Political clashes and protest in Venezuela after Guaidó speech

Akriti Dhasmana, Contributing Writer

The political standoff in Venezuela has escalated to unprecedented levels over the past week. Street protests headed by the opposition leader, Juan Guaidó, broke out on Tuesday , causing 50 injures. The political tensions have been rife since January in the small South American nation already suffering from an economic crisis.

The clashes reached their pinnacle when thousands of pro-government as well as Guaidó’s supporters marched on Wednesday in the capital, Caracas.

This came a day after Guaidó made a passionate plea to his supporters and the military to mobilize and oust the current President, Nicolas Maduro. While Guaidó delivered a speech in Eastern Caracas, elaborate marches were carried out in Western Caracas with people holding banners boldly brandishing “Freedom” against the largely perceived authoritarian rule of the president. The military used tear gas on the protestors to bring the situation under control.

Later on the same day, in a defiant TV address made by Maduro, he declared that the opposition had failed in mobilizing the military against him in their attempt at a coup d’etat. This was in contrast to the claims of success made by Guaidó.

The political crisis is predicted to only intensify over the coming days given the polarity of the views on the legitimacy of Maduro’s presidency. The uprisings began in January 2019 quickly after the second inauguration of Maduro as the President.

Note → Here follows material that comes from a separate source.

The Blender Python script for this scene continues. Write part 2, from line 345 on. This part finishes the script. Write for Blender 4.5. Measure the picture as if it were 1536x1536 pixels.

This was due to the controversial presidential elections of 2018 which the opposition describe as fraudulent. Venezuelans rallied around the President of the National Assembly, Guaidó who declared himself as the Interim President on 23 January 2019 .

He quickly gained favor even in the International community with more than 50 countries along with the U.S. recognizing him as the Interim President of Venezuela.

Maduro’s only remaining major international supporters seem to be Iran, Turkey, Russia and China. In the light of the recent events, he has publicly condemned the international interference in the Venezuelan politics, even going so far as to directly accuse the U.S. of supporting Guaidó in staging the coup.

According to the United Nations Human Rights Office, at least 40 people have been killed since protests began in January and more than 700 people have been arrested, the highest recorded detentions in Venezuela in 20 years. This comes amidst a devastating economic crisis that has caused a rapid decline in the living standards and health quality.

A report by the United Nations says that more than 30 million Venezuelans are in urgent need of humanitarian aid and more than 3.7 million people remain malnourished. The hyperinflation has been caused by the mass shortages of resources within the country.

The grave humanitarian crisis arises due to a confluence of complex socio-political reasons. These include negligence on the part of the government concerning depleting natural resources including the oil reserves, the imposition of international sanctions by the countries exporting goods to Venezuela and the large scale emigration from Venezuela.

The recent political clashes between the opposition and the government, involving both the military and the civilian have only worsened the situation further within the country.